En 2016, je travaillais en Allemagne au Centre Marc-Bloch. Nous sommes intervenus avec Olivier Fillieule dans le débat français pour indiquer que d'autres manières de faire existaient en Europe et qu'elles tendaient à la désescalade, un terme qui, depuis la parution de notre article en 2016, s'est largement diffusé dans le débat français, notamment parce que l'on s'est rendu compte à cette occasion qu'un mouvement, j'ose le terme, « de civilisation » du maintien de l'ordre était à l'œuvre au sein des polices européennes, dont la France se tenait à l'écart.
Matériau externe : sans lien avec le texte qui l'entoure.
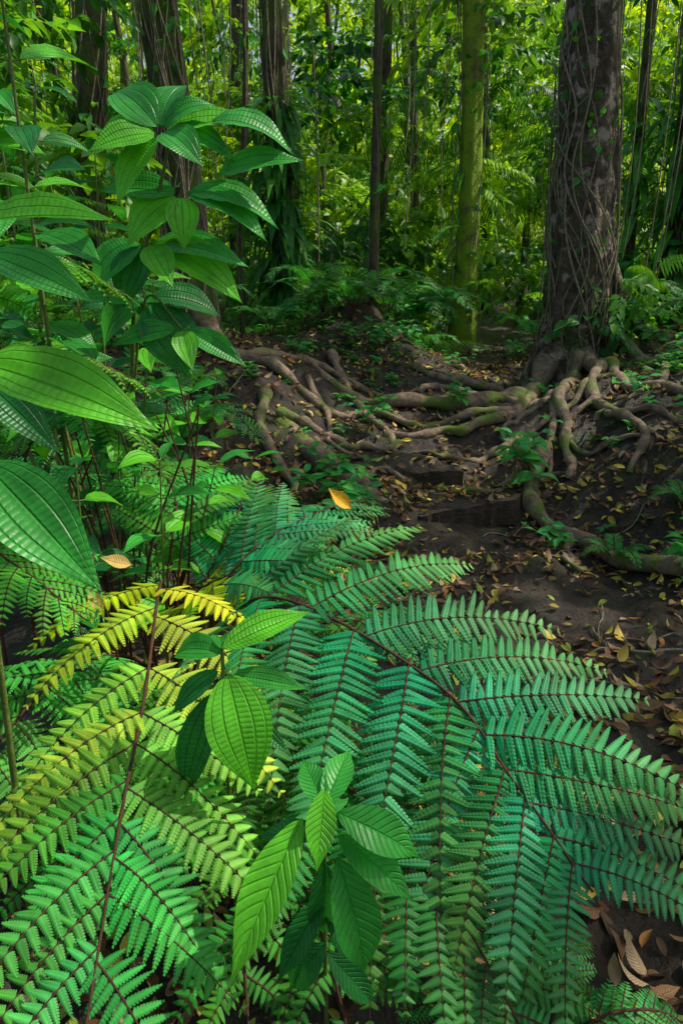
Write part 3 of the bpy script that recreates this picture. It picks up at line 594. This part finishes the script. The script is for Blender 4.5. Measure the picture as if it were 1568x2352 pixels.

À cette occasion, nous avions notamment évoqué l'Allemagne. Je rappelle que c'est dans ce pays que naissent les black blocs et que des tirs sur des fonctionnaires de police de Essen se sont soldés par deux morts à Francfort en 1987. C'est un pays qui a connu des évolutions assez semblables à celles de la France.
Pour conclure, je me réjouis qu'une commission ait été créée par l'Assemblée nationale. J'espère qu'elle saura faire la place à l'ensemble des personnes intéressées au débat public. J'ai suivi d'un peu loin les travaux d'élaboration du schéma national de maintien de l'ordre. Je trouve que le SNMO qui, par bien des aspects, est une production intéressante a été une occasion manquée de rencontre, notamment avec la société civile. Je ne crois pas être le seul ici à partager cette opinion. J'espère que votre commission d'enquête sera l'opportunité de réparer cette occasion manquée.